**Material:**
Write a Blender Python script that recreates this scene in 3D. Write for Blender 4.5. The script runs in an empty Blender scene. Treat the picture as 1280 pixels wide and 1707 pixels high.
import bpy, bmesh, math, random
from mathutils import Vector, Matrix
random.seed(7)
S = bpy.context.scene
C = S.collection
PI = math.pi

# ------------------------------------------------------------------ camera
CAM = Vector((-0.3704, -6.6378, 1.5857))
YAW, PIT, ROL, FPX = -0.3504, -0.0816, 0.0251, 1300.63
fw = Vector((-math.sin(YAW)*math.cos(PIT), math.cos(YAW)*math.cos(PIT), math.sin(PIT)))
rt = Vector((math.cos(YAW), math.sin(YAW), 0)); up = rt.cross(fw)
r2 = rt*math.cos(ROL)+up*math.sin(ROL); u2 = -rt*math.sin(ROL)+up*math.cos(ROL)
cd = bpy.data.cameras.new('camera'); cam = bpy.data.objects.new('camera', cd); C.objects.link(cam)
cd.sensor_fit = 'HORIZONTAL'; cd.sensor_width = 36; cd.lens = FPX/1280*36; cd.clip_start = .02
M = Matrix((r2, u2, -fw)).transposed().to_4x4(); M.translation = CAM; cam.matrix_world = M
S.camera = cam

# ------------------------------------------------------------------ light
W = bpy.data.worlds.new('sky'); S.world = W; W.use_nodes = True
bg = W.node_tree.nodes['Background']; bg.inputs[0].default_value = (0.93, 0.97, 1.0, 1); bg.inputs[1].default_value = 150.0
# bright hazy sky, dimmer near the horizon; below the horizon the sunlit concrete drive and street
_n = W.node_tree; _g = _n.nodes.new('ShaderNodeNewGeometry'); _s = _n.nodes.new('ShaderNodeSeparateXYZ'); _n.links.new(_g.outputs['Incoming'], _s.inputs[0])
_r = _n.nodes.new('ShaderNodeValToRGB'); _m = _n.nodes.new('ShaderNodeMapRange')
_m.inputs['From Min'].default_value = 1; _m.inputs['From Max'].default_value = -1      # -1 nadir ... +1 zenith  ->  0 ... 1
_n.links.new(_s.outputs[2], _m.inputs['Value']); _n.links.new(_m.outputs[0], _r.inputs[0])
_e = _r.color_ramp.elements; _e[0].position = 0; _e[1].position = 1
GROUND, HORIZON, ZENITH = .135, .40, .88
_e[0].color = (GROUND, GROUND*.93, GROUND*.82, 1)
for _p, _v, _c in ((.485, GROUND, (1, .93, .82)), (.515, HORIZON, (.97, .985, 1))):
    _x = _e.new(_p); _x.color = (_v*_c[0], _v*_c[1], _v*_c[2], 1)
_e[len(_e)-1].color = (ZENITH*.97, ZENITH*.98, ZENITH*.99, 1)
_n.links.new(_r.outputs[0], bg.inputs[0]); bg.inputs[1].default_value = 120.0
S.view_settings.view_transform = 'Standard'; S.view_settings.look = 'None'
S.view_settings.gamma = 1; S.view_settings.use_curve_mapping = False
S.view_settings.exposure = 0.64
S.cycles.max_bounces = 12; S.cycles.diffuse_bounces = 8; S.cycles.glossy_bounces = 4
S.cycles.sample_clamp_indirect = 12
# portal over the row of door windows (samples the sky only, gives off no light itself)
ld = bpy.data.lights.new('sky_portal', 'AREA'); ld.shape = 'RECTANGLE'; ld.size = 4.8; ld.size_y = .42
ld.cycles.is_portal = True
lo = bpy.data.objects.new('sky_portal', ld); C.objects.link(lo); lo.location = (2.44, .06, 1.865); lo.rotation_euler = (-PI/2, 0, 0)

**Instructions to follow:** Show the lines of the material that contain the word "scene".

**Written answer:**
Write a Blender Python script that recreates this scene in 3D. Write for Blender 4.5. The script runs in an empty Blender scene. Treat the picture as 1280 pixels wide and 1707 pixels high.
S = bpy.context.scene